A band consists of more than one person. One person is not a band. To say that you like a certain band strictly because of one member of it makes you a fan of that individual, not the band. I will admit that part of the reason I enjoyed seeing Chiodos live is because I find Craig a very attractive guy, but ultimately it's the band as a whole that caused me to want to go to their shows. Craig is currently touring solo, and I have not (and still don't have) the slightest desire to see him on his own.

Despite this opinion, I'm well aware that people generally base their view of a band around a 'frontman,' who is usually the lead singer. That's all fine and dandy, the singer is the one you can easiest feel a connection to since they're the one communicating the actual words that are hitting you. But what about the rest of the band?

We all love the frontman/frontwoman, but aren't the other members of the band just as important? I feel it's unfair that bands so often become associated with just one (sometimes two) of their members. Examples? I'm friends with a few guys who are HUGE Alkaline Trio fans, complete with having man crushes on Matt Skiba and tattoos of the Trio symbol. However, any time Alkaline Trio comes up the only person from the band they ever make any reference to is frontman Matt Skiba.

Why, why, why?! I understand that the frontman is the one putting their presence out there, more or less creating the personality of the band. At the same time, though, they are still just one person. They represent the band, they are not the band itself.

I'm not saying that the frontman should be ignored, because yes, they are an important part of the band. Just let's not forget that there are other members of the band as well, who are just as essential.

Well, there's my rant for the day.

And the count is now up to 87 pages of comments, still all Chiodos bashing. Le sigh.

Wednesday, September 16, 2009

Time Marches On

...And I often feel like it's marching too fast for me to keep up.

I feel like the majority of what I hear about these days is about people diving into jobs and internships, getting engaged, having kids, making plans for what they're going to do after graduation, all these important life-changing things.

Me on the other hand?

I think I'm rather stunted on the whole moving forward fact of life. Here I am, almost 22 years old, graduating in 8 months, and...absolutely petrified by the idea of the future.

It's not that I'm afraid of change, I just have an overwhelming fear of the unknown. The way I see it, as much potential as there are for things to work out well and life to be this amazing ride, there's just as much chance of everything falling apart at any given moment. This terrifies me.
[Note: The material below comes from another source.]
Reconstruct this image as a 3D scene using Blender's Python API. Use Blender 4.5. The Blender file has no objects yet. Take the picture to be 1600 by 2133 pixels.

The fact that I'm not one of those people who has everything planned out is a double-edge sword in this regard. On one hand, I suppose it's good that I don't have a set plan, then I'm not putting limits on myself or boxing myself so strictly into some unchangeable plan. But on the other hand, not really having ANY plan just makes me feel like I'm aimlessly floundering.

Don't get me wrong, I'm not completely lacking in direction. I have ideas of what I want to do, where I want to go, what my options are...I'm just not quite sure how I mesh all of that into something that satisfies everything I'm looking for.

*sigh*

I suppose things will fall into place however they're meant to.

For now though, I guess I have eight more months of anxiety to look forward to. Yay.